Após os saltos, Michael demonstra alguma compaixão para com o tardígrado, que parece sofrer com cada salto. As ramificações disso talvez expliquem o fracasso dessa tecnologia de esporos, já que sabemos que no futuro essa tecnologia não é usada em nenhuma das outras séries da franquia. Em algum momento, alguma coisa vai acontecer que vai inviabilizar esse projeto e talvez alguma questão relacionada à direito dos animais vai ser usada como pretexto, já que sabemos que, no universo de Star Trek, os animais não mais são escravizados como força de trabalho ou de nutrição.

O episódio termina com a reputação de Michael parecendo melhorar a cada dia e com ela abrindo o testamento de Georgiou. Após um discurso melancólico para Michael no qual Georgiou a relembra das responsabilidades do comando que ela nunca teve e jamais terá, a caixa se abre, revelando a posse mais querida da Capitã, que, por testamento, resolveu deixar para Michael: um telescópio.

Tudo lindo, né?

Só que, puta que me o pariu, como caralhos pegaram esta porra deste telescópio dos destroços da Shenzhou? No piloto, as duas usam o telescópio para poder bisbilhotar o objeto não identificado que depois provaria ser a nave de T’Kuvma, já que os sensores não conseguiam ler nada. E, pior, no recap antes deste 4º episódio, esta cena é relembrada, como que para dizer que é exatamente aquele telescópio, e não outro, que foi dado a Michael. O que é confirmado quando se compara os dois e se percebe que ambos estão meio gastos. Mais um, na minha visão, grande deslize deste episódio.

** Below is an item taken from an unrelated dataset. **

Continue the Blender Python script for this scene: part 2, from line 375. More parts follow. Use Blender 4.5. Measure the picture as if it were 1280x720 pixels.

Contudo, mesmo com 2 deslizes grandes e uma ideia gestada no esfíncter da comandante Landry, o episódio ainda foi bom, pavimentando o caminho para onde a série parece querer ir e colocando-a em um degrau acima das demais da franquia no que se refere ao seu conteúdo adulto e gráfico. Temos aqui pessoas morrendo horrivelmente, com bastante sangue e um pseudo palavrão sendo proferido, além de protagonistas tomando decisões moralmente questionáveis, todas coisas que, tradicionalmente, pouco aconteceram no cânone de Star Trek.